How can learning various playing styles and techniques best prepare you for mastering classical music for a performance?
Saturday, August 31, 2013
Extra Blog- Piano
What I have discovered with learning specific kinds of pieces of piano is that no matter how long it takes you to learn a classical piece from Chopin or Beethoven, someone will always somehow do it better. Why is it that some end up doing it better? Often times, it is because they have had plenty of experience with that specific composer, and so they are familiar with the technique required for that composer's style, or have been playing for so long that no kind of composer can really challenge their expertise or versatility.
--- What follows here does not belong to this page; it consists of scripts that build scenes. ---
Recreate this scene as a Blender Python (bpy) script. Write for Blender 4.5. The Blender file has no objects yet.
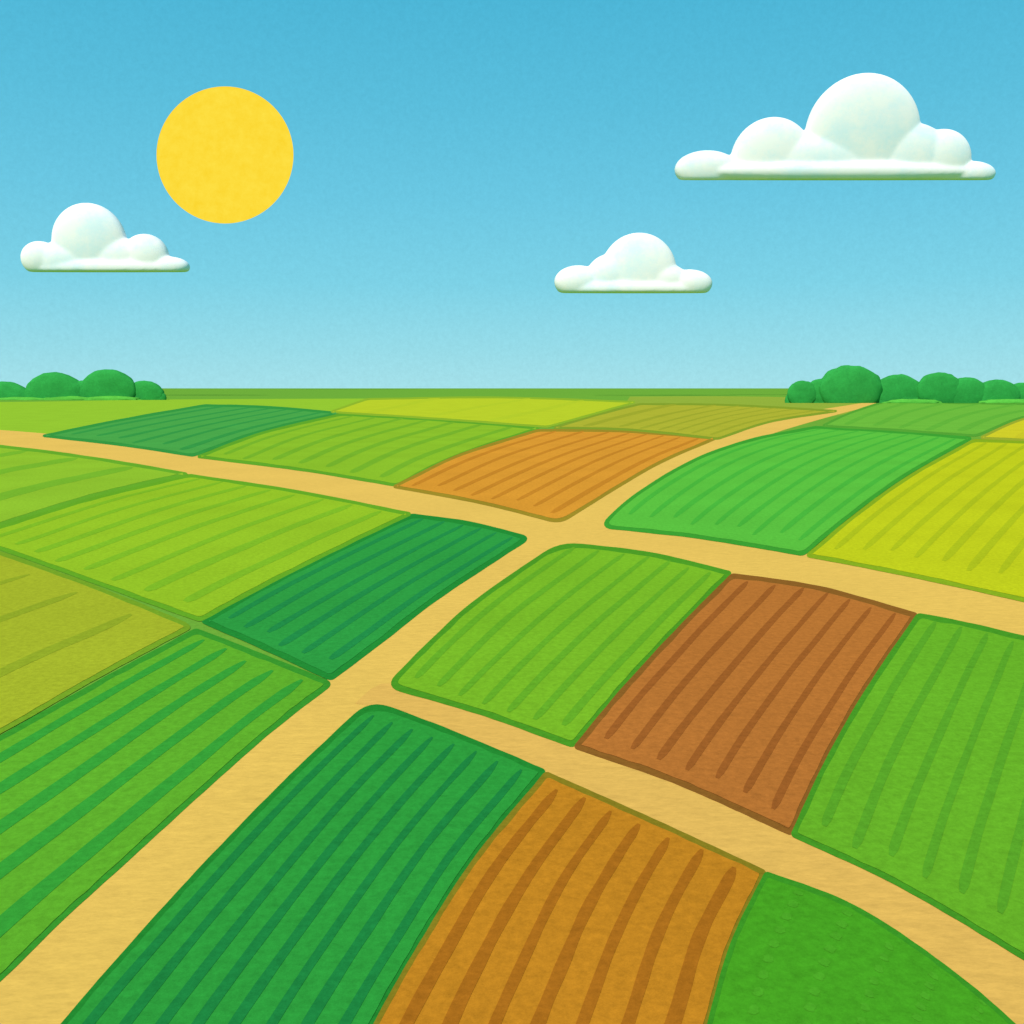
import bpy, bmesh, math, random
from mathutils import Vector, noise, geometry
random.seed(4)
S=bpy.context.scene
# ------------------------------------------------------------------ camera
H=20.0; FOC=1024*35/36.0; PITCH=math.atan(124/FOC)
cd=bpy.data.cameras.new("camera"); cam=bpy.data.objects.new("camera",cd); S.collection.objects.link(cam)
cd.lens=35; cd.sensor_width=36; cd.clip_end=200000; cd.clip_start=0.5
cam.location=(0,0,H); cam.rotation_euler=(math.pi/2-PITCH,0,0); S.camera=cam
S.view_settings.view_transform='Standard'; S.view_settings.look='None'; S.view_settings.exposure=0
CP,SP=math.cos(PITCH),math.sin(PITCH)
def ray(x,y):
    a=(x-512)/FOC; b=(512-y)/FOC
    return Vector((a, CP+b*SP, -SP+b*CP))
# pixel coordinates of the camera view -> metres on the ground plane
def gp(p,z=0.0):
    d=ray(*p); t=(H)/(-d.z); return Vector((d.x*t,d.y*t,z))
def lin(c):
    c=c/255.0
    return c/12.92 if c<=0.04045 else ((c+0.055)/1.055)**2.4
GAIN=(1.18,1.40,1.52)
def alb(rgb,g=GAIN): return tuple(min(0.9,lin(c)/k) for c,k in zip(rgb,g))
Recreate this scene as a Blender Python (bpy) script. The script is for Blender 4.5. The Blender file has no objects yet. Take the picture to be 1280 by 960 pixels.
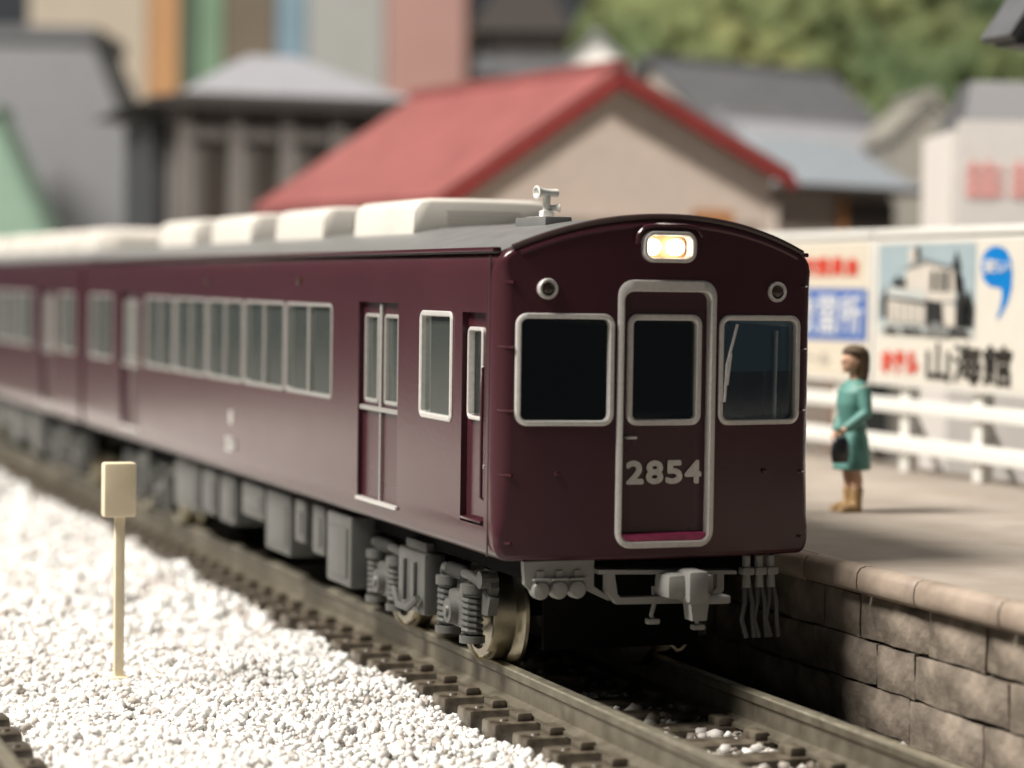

For me, as a semi novice learner having started a little later in my life, at least being serious about it, I struggle with being able to execute proper hand techniques including trills with two fingers, turns, mordents, and toccatta, which is more demanding of precision with three different fingers that strike a key much faster than possible, as demonstrated with the works of Domenico Scarlatti, among others. I'm not saying that the professional concert pianists can learn faster than I, they've just been doing it longer. As for learning a piece, for most professionals, it can take from seven months to one year to not only memorize a piece, but to also execute it perfectly with timing, pitch, dynamics, as well as with emotion. I suppose I still have a lot more to learn, or at least a lot more practice time to make for learning my pieces that will hopefully get me into Juilliard or NYU.